* **Provided data**:
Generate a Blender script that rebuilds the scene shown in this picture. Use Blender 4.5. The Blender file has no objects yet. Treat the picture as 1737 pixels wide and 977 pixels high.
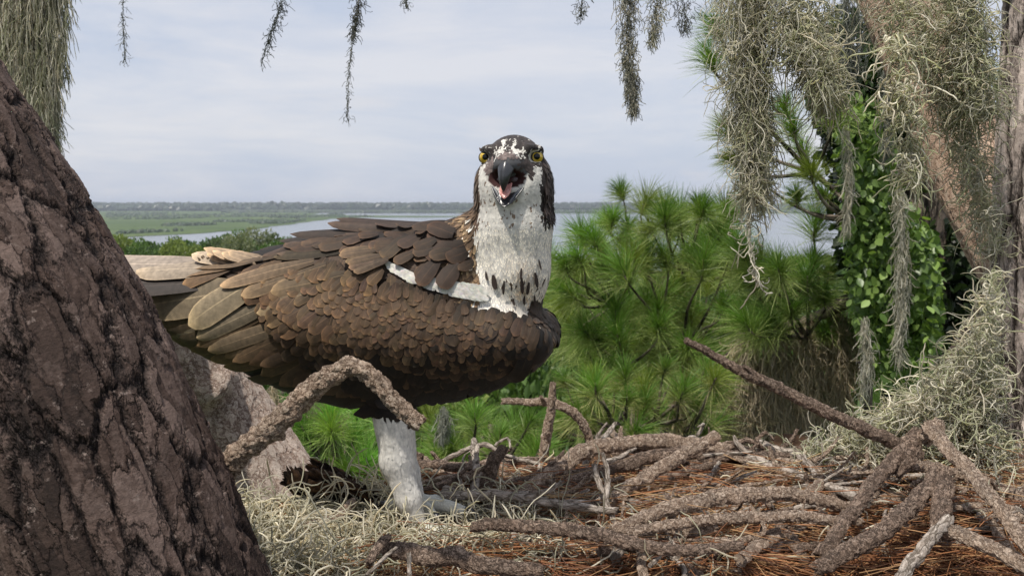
import bpy, math, random
import numpy as np
from mathutils import Vector, Matrix
from mathutils.bvhtree import BVHTree
R = math.radians
scene = bpy.context.scene
COL = scene.collection
rng = np.random.default_rng(7)

# ------------------------------------------------------------------ camera
F = 1500.0                      # focal length in photograph pixels (photo is 1737 wide)
PITCH = math.atan(145.5 / F)    # horizon at y = 343
CAM = np.array((0.0, 0.0, 20.0))
cam_data = bpy.data.cameras.new('camera')
cam_data.sensor_width = 36.0
cam_data.lens = 36.0 * F / 1737.0
cam_data.clip_start = 0.05
cam_data.clip_end = 60000.0
cam_data.dof.use_dof = True
cam_data.dof.focus_distance = 1.08
cam_data.dof.aperture_fstop = 16.0
cam = bpy.data.objects.new('camera', cam_data)
cam.location = CAM
cam.rotation_euler = (math.pi / 2 - PITCH, 0, 0)
COL.objects.link(cam)
scene.camera = cam

# ------------------------------------------------------------------ world and sun
SUN_DIR = np.array((-0.26, -0.29, 0.92)); SUN_DIR /= np.linalg.norm(SUN_DIR)   # towards the sun
world = bpy.data.worlds.new('World'); scene.world = world
world.use_nodes = True
wn, wl = world.node_tree.nodes, world.node_tree.links
wn.clear()
w_out = wn.new('ShaderNodeOutputWorld'); w_bg = wn.new('ShaderNodeBackground')
w_bg.inputs['Strength'].default_value = 0.12
sky = wn.new('ShaderNodeTexSky'); sky.sky_type = 'NISHITA'; sky.sun_disc = False
sky.sun_elevation = math.asin(SUN_DIR[2]); sky.sun_rotation = math.atan2(SUN_DIR[0], SUN_DIR[1])
sky.air_density = 1.0; sky.dust_density = 2.0
geo = wn.new('ShaderNodeTexCoord')
mp = wn.new('ShaderNodeMapping'); mp.inputs['Scale'].default_value = (1.0, 1.0, 5.0)
wl.new(geo.outputs['Generated'], mp.inputs['Vector'])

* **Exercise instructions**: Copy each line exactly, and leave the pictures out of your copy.

* **Answer below**:
Generate a Blender script that rebuilds the scene shown in this picture. Use Blender 4.5. The Blender file has no objects yet. Treat the picture as 1737 pixels wide and 977 pixels high.
import bpy, math, random
import numpy as np
from mathutils import Vector, Matrix
from mathutils.bvhtree import BVHTree
R = math.radians
scene = bpy.context.scene
COL = scene.collection
rng = np.random.default_rng(7)

# ------------------------------------------------------------------ camera
F = 1500.0                      # focal length in photograph pixels (photo is 1737 wide)
PITCH = math.atan(145.5 / F)    # horizon at y = 343
CAM = np.array((0.0, 0.0, 20.0))
cam_data = bpy.data.cameras.new('camera')
cam_data.sensor_width = 36.0
cam_data.lens = 36.0 * F / 1737.0
cam_data.clip_start = 0.05
cam_data.clip_end = 60000.0
cam_data.dof.use_dof = True
cam_data.dof.focus_distance = 1.08
cam_data.dof.aperture_fstop = 16.0
cam = bpy.data.objects.new('camera', cam_data)
cam.location = CAM
cam.rotation_euler = (math.pi / 2 - PITCH, 0, 0)
COL.objects.link(cam)
scene.camera = cam

# ------------------------------------------------------------------ world and sun
SUN_DIR = np.array((-0.26, -0.29, 0.92)); SUN_DIR /= np.linalg.norm(SUN_DIR)   # towards the sun
world = bpy.data.worlds.new('World'); scene.world = world
world.use_nodes = True
wn, wl = world.node_tree.nodes, world.node_tree.links
wn.clear()
w_out = wn.new('ShaderNodeOutputWorld'); w_bg = wn.new('ShaderNodeBackground')
w_bg.inputs['Strength'].default_value = 0.12
sky = wn.new('ShaderNodeTexSky'); sky.sky_type = 'NISHITA'; sky.sun_disc = False
sky.sun_elevation = math.asin(SUN_DIR[2]); sky.sun_rotation = math.atan2(SUN_DIR[0], SUN_DIR[1])
sky.air_density = 1.0; sky.dust_density = 2.0
geo = wn.new('ShaderNodeTexCoord')
mp = wn.new('ShaderNodeMapping'); mp.inputs['Scale'].default_value = (1.0, 1.0, 5.0)
wl.new(geo.outputs['Generated'], mp.inputs['Vector'])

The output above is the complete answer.